▸ Your goal:
The material below includes pictures; leave them out and return only the lines between the line containing "Write the bpy" and the line containing "except Exception: pass", inclusive, word for word.

-- Provided entries start --

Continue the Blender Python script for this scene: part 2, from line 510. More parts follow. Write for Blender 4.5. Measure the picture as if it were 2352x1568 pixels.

-- Provided entries end --
-- Provided entries start --

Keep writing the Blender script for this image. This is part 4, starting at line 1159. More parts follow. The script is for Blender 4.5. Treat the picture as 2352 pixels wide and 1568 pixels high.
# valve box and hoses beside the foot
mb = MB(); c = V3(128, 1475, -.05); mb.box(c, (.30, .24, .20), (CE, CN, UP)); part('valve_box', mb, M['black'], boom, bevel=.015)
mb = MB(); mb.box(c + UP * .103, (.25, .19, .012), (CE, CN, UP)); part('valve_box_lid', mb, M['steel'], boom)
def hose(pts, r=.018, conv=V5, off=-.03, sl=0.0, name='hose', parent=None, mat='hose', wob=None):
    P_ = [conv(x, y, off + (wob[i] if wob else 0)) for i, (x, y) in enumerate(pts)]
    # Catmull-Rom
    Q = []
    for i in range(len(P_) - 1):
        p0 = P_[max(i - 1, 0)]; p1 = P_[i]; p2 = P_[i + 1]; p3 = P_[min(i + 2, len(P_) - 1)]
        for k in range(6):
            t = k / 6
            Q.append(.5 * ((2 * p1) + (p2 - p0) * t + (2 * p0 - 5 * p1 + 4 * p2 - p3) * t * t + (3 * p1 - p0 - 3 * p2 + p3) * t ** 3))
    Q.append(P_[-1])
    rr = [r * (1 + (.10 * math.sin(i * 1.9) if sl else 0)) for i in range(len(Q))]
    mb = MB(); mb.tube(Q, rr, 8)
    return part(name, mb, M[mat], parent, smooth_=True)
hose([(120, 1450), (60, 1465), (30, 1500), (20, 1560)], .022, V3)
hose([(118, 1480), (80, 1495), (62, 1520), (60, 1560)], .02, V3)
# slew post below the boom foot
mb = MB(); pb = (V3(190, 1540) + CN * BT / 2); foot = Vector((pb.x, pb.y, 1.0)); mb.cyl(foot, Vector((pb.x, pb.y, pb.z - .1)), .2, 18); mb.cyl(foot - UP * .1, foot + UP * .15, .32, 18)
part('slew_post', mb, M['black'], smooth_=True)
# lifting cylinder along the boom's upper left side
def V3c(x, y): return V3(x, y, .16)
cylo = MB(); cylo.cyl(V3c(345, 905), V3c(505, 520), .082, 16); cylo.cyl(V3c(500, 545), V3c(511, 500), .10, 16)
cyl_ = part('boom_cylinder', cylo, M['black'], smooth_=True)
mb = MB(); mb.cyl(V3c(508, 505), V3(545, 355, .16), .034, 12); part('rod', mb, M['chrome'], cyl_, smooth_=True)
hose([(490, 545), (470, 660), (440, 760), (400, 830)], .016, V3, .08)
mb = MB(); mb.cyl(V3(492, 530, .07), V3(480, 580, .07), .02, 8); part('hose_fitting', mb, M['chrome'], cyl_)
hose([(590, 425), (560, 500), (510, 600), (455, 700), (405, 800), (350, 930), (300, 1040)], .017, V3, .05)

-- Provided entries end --
-- Provided entries start --

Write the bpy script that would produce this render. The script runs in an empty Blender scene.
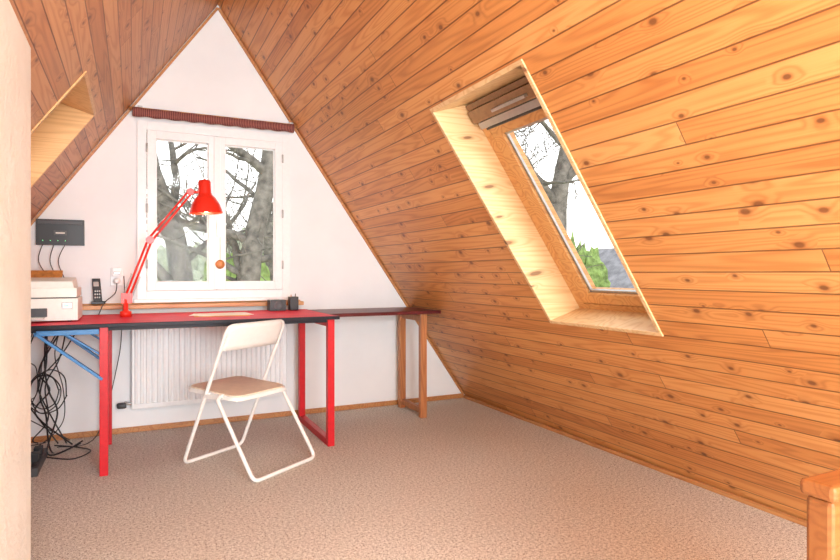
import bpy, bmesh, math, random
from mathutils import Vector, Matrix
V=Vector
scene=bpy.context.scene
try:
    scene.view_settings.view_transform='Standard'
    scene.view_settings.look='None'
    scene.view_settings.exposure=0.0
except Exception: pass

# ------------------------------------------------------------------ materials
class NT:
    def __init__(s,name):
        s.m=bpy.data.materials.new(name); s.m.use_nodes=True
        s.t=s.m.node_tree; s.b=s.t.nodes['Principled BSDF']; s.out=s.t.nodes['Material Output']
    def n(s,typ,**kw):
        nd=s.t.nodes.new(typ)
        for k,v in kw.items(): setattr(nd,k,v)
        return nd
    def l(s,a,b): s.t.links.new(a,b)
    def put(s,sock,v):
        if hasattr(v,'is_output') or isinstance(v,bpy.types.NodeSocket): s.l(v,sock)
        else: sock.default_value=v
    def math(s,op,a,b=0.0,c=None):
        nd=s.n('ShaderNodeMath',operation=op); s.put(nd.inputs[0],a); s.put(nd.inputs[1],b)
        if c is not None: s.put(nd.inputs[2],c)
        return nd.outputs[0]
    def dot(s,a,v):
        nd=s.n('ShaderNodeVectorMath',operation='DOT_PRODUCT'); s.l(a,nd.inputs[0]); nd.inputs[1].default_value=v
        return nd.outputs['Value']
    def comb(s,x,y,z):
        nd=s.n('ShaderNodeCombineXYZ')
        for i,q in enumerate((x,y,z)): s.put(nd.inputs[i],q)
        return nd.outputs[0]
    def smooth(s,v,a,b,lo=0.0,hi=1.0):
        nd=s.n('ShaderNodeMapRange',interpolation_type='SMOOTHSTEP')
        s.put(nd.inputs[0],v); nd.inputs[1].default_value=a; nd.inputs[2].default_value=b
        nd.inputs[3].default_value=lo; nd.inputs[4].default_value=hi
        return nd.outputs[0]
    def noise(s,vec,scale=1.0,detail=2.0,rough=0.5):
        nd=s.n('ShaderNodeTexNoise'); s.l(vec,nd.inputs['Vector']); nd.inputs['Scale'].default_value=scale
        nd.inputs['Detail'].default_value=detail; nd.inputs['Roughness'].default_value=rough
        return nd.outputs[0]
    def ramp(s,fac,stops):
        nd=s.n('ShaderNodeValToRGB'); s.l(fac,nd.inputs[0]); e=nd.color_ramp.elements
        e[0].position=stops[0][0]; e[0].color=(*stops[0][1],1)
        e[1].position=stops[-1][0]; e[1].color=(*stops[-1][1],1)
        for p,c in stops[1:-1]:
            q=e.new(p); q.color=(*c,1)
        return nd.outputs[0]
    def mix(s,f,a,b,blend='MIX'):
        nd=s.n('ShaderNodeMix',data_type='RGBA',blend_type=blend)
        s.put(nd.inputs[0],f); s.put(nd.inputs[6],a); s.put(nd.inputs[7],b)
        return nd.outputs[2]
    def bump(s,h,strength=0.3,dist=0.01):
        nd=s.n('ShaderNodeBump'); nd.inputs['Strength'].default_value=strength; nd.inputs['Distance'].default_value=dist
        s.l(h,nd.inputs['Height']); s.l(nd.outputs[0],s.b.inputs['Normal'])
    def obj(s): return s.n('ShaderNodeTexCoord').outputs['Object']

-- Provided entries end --

▸ Response for this exercise:
Write the bpy script that would produce this render. The script runs in an empty Blender scene.
import bpy, bmesh, math, random
from mathutils import Vector, Matrix
V=Vector
scene=bpy.context.scene
try:
    scene.view_settings.view_transform='Standard'
    scene.view_settings.look='None'
    scene.view_settings.exposure=0.0
except Exception: pass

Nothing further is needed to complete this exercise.